Het Hof toetst deze vraag in lijn met zijn eerdere jurisprudentie aan twee voorwaarden, te weten:
- de aanbestedende dienst moet op het - rechtens daarvan onderscheiden - lichaam toezicht uit te oefenen zoals op zijn eigen diensten, en
- dit lichaam moet het merendeel van zijn werkzaamheden verrichten ten behoeve van de overheidsinstantie of overheidsinstanties die dit lichaam controleren.
Het Hof oordeelt dat de autonome regio’s weliswaar een minderheidsdeelname in het aandelenkapitaal hebben, maar dat gelet op de voorwaarden van de regeling ook voor wat betreft de autonome regio’s voldaan is aan de eerste voorwaarde.
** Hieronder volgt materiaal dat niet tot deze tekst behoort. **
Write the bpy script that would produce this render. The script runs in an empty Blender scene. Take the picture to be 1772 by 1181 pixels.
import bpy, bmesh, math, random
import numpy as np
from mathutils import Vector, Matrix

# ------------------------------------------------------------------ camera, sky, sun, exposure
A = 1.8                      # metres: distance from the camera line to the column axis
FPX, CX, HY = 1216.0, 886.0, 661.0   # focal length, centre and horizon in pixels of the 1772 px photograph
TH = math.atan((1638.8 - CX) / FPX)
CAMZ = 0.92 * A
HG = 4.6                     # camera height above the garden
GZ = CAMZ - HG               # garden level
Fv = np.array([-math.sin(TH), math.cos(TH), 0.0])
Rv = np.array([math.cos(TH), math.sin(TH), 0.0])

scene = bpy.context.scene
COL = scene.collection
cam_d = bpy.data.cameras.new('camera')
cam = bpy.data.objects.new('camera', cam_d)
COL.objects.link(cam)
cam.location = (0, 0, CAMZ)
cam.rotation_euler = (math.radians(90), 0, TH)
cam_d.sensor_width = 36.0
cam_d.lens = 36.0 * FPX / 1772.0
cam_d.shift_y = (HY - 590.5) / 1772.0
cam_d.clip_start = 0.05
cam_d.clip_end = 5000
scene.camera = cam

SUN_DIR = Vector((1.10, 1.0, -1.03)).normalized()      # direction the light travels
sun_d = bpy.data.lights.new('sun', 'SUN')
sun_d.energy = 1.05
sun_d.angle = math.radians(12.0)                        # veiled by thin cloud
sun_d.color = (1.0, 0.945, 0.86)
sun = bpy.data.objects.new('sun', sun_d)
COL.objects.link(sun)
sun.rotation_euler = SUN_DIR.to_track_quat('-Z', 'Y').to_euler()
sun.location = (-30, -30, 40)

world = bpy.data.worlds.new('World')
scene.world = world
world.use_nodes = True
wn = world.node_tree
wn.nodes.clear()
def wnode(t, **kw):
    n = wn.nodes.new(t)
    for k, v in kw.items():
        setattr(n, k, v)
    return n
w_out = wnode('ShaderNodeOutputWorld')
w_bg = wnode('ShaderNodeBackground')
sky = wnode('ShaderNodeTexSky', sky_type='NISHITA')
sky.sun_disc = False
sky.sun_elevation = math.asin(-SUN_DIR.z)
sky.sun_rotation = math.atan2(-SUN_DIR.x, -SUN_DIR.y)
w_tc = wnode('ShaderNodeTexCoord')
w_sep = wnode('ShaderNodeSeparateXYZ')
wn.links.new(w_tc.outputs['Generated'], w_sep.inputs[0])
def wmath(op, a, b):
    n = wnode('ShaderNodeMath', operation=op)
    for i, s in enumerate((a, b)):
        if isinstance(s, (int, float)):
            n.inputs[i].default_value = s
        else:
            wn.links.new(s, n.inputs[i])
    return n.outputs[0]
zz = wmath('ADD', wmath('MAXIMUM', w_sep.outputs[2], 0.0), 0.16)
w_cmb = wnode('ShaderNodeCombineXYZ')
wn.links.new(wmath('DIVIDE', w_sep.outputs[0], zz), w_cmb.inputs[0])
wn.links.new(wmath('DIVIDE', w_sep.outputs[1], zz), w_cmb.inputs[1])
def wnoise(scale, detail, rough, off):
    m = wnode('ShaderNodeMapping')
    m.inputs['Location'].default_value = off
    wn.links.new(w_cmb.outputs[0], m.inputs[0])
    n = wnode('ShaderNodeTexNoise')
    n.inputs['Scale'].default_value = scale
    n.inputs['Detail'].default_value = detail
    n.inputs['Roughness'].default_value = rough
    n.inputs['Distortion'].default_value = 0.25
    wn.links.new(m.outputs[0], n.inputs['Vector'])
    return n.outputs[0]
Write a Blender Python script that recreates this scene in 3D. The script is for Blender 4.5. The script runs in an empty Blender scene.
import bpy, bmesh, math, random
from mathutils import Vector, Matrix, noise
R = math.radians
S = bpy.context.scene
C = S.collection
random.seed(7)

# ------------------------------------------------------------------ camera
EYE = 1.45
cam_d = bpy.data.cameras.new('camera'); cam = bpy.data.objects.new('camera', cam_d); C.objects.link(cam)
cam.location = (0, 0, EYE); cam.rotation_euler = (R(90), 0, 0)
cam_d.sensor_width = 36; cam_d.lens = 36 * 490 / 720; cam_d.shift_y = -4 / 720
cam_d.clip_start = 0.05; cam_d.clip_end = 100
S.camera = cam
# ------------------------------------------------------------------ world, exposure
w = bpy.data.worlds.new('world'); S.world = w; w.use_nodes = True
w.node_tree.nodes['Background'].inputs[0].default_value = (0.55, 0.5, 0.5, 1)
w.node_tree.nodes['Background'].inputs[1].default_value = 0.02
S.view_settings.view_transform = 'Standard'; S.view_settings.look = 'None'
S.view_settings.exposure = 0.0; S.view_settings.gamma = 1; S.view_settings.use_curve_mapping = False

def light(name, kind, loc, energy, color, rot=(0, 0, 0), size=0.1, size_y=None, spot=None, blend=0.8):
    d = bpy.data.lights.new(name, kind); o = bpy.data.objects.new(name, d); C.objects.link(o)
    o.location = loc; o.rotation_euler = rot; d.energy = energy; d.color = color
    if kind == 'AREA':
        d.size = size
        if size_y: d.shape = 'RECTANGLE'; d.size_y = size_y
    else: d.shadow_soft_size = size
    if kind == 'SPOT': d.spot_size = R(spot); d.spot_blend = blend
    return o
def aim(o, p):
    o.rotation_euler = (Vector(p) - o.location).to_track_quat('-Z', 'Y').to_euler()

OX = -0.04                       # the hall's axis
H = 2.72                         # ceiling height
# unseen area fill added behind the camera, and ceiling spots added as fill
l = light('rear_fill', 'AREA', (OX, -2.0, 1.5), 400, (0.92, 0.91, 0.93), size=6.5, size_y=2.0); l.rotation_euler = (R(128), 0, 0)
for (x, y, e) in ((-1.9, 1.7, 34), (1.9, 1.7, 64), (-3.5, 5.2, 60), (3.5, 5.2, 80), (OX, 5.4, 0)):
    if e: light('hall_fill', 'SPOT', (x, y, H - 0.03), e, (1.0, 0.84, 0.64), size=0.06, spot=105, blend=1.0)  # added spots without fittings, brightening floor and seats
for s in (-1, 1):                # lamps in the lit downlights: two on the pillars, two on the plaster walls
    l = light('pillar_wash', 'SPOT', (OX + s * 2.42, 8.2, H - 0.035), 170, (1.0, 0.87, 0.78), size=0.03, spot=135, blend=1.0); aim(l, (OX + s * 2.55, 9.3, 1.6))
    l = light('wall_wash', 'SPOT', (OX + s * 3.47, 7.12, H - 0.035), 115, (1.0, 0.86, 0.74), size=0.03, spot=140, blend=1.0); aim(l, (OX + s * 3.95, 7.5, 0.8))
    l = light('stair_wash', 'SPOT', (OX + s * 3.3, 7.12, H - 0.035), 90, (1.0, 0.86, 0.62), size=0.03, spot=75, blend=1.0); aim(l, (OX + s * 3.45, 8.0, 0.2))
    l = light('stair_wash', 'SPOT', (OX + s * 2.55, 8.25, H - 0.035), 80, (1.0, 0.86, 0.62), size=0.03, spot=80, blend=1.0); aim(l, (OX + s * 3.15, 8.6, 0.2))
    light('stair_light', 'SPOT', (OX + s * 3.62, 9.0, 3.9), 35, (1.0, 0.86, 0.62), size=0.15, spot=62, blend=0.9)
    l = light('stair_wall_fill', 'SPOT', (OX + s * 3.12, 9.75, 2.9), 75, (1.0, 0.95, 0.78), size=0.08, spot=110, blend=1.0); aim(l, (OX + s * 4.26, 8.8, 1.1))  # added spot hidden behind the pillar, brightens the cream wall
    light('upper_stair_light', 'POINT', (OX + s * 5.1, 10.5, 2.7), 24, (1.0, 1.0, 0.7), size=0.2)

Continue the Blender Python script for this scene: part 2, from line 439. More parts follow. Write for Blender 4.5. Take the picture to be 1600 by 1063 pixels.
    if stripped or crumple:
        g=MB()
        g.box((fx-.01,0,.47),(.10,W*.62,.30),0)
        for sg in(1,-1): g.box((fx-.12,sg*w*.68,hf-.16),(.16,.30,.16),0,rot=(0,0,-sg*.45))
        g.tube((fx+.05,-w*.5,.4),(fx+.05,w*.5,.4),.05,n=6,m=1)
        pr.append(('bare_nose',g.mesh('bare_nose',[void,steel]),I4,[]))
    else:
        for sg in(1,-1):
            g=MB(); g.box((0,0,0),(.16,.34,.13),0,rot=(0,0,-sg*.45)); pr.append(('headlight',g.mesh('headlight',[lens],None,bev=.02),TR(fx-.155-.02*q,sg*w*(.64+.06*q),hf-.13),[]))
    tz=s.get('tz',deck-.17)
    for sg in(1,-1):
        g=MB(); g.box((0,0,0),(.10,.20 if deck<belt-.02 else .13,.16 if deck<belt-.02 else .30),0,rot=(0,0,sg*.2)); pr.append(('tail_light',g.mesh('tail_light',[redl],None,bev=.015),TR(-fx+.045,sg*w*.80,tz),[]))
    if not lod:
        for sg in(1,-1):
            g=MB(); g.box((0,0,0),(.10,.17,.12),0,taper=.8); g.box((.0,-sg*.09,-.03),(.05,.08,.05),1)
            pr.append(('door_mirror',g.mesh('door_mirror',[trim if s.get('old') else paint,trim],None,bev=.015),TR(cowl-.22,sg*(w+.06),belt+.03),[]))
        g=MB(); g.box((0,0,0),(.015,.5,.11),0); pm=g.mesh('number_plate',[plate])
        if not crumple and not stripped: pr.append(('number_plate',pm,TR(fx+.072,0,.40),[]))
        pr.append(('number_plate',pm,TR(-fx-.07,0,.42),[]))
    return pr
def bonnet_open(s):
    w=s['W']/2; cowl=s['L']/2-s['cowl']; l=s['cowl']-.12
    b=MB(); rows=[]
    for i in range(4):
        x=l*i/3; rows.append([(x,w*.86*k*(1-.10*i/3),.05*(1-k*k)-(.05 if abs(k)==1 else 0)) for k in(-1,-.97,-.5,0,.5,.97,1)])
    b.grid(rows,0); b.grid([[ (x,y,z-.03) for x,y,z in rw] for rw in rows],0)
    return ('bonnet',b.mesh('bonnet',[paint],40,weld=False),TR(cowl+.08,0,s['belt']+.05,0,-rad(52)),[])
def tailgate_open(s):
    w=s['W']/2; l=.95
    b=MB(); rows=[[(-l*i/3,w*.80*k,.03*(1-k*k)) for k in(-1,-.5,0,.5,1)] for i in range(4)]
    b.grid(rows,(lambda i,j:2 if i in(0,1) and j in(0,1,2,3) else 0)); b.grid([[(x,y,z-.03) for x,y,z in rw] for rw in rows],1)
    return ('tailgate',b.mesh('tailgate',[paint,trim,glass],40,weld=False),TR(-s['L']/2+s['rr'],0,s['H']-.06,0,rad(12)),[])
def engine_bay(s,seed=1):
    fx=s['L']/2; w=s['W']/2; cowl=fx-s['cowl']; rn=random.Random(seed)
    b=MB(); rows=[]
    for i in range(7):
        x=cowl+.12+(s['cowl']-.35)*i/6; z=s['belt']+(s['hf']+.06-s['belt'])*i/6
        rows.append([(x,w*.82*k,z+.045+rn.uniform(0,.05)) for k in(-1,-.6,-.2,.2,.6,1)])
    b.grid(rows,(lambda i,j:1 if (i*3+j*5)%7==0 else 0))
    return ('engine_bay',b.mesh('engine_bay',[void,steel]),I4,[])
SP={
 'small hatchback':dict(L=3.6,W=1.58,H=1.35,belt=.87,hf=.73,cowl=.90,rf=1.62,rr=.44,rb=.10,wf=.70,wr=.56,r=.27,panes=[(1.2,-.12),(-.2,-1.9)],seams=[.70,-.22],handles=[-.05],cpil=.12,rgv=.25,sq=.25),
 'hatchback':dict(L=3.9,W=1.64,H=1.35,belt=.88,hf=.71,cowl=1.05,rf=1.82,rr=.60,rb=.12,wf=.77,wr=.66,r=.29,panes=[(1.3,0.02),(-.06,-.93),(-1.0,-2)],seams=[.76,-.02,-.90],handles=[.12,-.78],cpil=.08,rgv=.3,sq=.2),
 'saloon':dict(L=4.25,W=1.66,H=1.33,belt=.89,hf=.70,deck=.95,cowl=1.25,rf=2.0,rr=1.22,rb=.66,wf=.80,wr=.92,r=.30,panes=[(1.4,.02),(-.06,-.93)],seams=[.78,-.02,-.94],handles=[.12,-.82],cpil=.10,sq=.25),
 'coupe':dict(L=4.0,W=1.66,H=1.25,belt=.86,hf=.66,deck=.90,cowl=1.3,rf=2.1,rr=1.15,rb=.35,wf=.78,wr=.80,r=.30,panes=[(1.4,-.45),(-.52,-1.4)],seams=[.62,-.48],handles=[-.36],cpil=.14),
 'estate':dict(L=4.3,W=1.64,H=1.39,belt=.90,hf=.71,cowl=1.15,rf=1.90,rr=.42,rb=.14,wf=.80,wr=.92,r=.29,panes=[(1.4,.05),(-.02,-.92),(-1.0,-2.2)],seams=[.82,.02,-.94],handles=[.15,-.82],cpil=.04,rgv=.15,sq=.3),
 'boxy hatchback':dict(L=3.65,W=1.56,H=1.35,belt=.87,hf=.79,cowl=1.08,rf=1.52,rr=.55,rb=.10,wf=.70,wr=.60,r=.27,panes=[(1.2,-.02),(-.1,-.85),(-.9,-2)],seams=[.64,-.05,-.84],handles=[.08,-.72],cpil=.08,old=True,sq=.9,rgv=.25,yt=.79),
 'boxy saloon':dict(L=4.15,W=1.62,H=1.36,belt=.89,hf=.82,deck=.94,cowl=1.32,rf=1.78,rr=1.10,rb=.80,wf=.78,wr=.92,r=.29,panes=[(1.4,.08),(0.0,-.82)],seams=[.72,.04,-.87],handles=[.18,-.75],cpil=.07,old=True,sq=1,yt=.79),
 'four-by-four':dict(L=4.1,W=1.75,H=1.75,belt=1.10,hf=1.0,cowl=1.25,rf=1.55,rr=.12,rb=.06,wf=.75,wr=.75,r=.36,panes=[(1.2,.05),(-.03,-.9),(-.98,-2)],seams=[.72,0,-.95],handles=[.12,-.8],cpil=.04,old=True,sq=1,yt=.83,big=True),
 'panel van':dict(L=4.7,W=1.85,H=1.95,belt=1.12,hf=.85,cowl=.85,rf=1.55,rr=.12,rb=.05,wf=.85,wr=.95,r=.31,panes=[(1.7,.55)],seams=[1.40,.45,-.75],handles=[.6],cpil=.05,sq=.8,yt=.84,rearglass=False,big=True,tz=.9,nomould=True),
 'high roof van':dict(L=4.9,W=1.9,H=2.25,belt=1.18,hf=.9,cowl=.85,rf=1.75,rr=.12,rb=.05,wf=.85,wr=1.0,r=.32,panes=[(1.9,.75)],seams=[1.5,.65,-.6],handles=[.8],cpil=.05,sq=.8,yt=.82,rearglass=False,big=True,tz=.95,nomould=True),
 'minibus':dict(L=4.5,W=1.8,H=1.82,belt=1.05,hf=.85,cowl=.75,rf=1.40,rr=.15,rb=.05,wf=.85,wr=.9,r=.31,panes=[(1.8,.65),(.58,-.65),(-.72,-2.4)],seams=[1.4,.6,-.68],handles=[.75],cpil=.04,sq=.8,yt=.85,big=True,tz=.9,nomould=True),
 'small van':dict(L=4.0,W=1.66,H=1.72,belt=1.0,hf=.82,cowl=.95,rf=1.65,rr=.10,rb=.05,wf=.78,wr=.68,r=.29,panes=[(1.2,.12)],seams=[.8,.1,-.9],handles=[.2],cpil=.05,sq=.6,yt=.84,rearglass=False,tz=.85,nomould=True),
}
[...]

Volgens het Hof is ook aan de tweede voorwaarde voldaan, nu Tragsa 90% van haar werkzaamheden verricht voor de lichamen die haar controleren. Daarmee geldt volgens het Hof de inbestedingsmogelijkheid ook voor de autonome regio’s.

Eerste inventarisatie van de mogelijke effecten
In het onderhavige arrest bevestigt het Hof dat uit het arrest Carbotermo (C-340/04) volgt dat de omstandigheid dat de aanbestedende dienst alleen of tezamen met andere overheidsdiensten het volledige kapitaal van de vennootschap waaraan de opdracht wordt gegund in handen heeft, er in beginsel op lijkt te wijzen dat zij op deze vennootschap toezicht uitoefent zoals op haar eigen diensten Daarnaast wordt in dit arrest bevestigd dat alleen aandeelhouderschap niet in alle gevallen voldoende is om te voldoen aan het toezichtcriterium, maar rekening moet worden gehouden met alle omstandigheden van het geval (zie Parking Brixen, C-458/03). In het onderhavige geval achtte het Hof het aandeelhouderschap niet doorslaggevend. Het feit dat de afhankelijkheid van de onderneming ten opzichte van de aanbestedende dienst volgde uit de nationale regelgeving, was voor het Hof wel aanleiding om te oordelen dat in dit geval (alsnog) aan het toezichtcriterium is voldaan. In het onderhavige geval wordt door de nationale wettelijke regeling de handelingsvrijheid van Tragsa sterk ingeperkt omdat Tragsa verplicht is om opdrachten van deelnemende overheden uit te voeren, zij niet vrijelijk het tarief voor haar activiteiten kan vaststellen, en de betrekkingen van Tragsa met de deelnemende overheden niet van contractuele aard zijn. Hierdoor komt het Hof tot de slotsom dat Tragsa niet als derde ten opzichte van de autonome regio’s die een (klein) deel van haar kapitaal in handen hebben, kan worden aangemerkt. In dat opzicht kan dit arrest van het Hof als een verduidelijking worden gezien; bij de beoordeling van de vraag of aan het toezichtscriterium is voldaan moet rekening worden gehouden met alle omstandigheden van het geval, waaronder ook wettelijke regelingen.

Voorstel voor behandeling
Het fiche wordt ter informatie toegestuurd aan alle ministeries, met het verzoek aan BZK het fiche door te sturen aan IPO, VNG en de UvW. Een vervolgfiche is niet nodig.